Al triunfo de Villa sobre Carranza quedó como gobernador de Coahuila y comandante militar de la plaza el general Santiago Ramírez. Hombre violento, ponía temor en quienes lo trataban. Por esto o por aquello el señor Gobernador hacía caer sobre ellos inesperada tempestad de maldiciones, dicterios y altisonantes palabras de todo orden y desorden.

No duró mucho en el cargo don Santiago. Regresaron vencedoras las fuerzas de Carranza. Después de hacer prisionero al general Ramírez, en juicio sumarísimo lo condenaron a morir. Por toda la calle de Aldama lo llevaron con rumbo del panteón, donde se hacían los fusilamientos. La fúnebre escolta se detuvo en la equina de aquella calle con la que hoy se llama Purcell, porque ahí vivía el general Adolfo Huerta Vargas, de quien el reo se quería despedir. El general salió a la puerta de su casa, charlaron brevemente, se dieron un abrazo y al irse dijo el general Ramírez:

-Muy pronto nos veremos allá.

Y con el dedo señaló el cielo. ¡Acertada premonición! Poco tiempo después al general Huerta se le acabó la vida.
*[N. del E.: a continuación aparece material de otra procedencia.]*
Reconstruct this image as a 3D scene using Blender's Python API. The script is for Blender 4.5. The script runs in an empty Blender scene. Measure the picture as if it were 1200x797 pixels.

Con serenidad y valor grande afrontó la muerte Santiago Ramírez. Dicen que en la hora suprema pidió un tarro de cerveza. Lo tomó en sus manos y sopló sobre él para quitarle la espuma.

-Pica el hígado -dijo con sonrisa socarrona.

Luego se puso frente al pelotón y él mismo gritó las órdenes de su fusilamiento.

Rudo y todo, Santiago Ramírez tenía sin embargo rasgos admirables. Cuenta don Melchor Lobo en su precioso libro “Evocaciones” que un día se ofreció un almuerzo en el Hotel “Urdiñola” al general Ramírez. Estaba rodeado él de grandes señorones, los principales de la ciudad, cuando un humilde campesino hizo su aparición. Traía invitación para el banquete. Los ujieres, al ver sus ropas de campo -pantalón de mezclilla, zapatos de vaqueta, cobija al hombro- hicieron un gesto de disgusto y lo sentaron separado de todos en la más alejada esquina de la mesa. Al ver eso el general Ramírez se levantó de su silla y dijo en voz alta dirigiéndose al pobre hombre:

-Papá: a usted le corresponde este lugar, porque es la cabecera. Yo voy a sentarme donde usted está.

El campesino era don Hesiquio Ramírez, padre del gobernador. Todos le hicieron sitio, claro. Quienes lo habían desdeñado pedían ser tragados por la tierra, y todos admiraron aquel rasgo del general Ramírez, que pese a su ignorancia y su rudeza rendía así a su padre un homenaje de noble amor filial.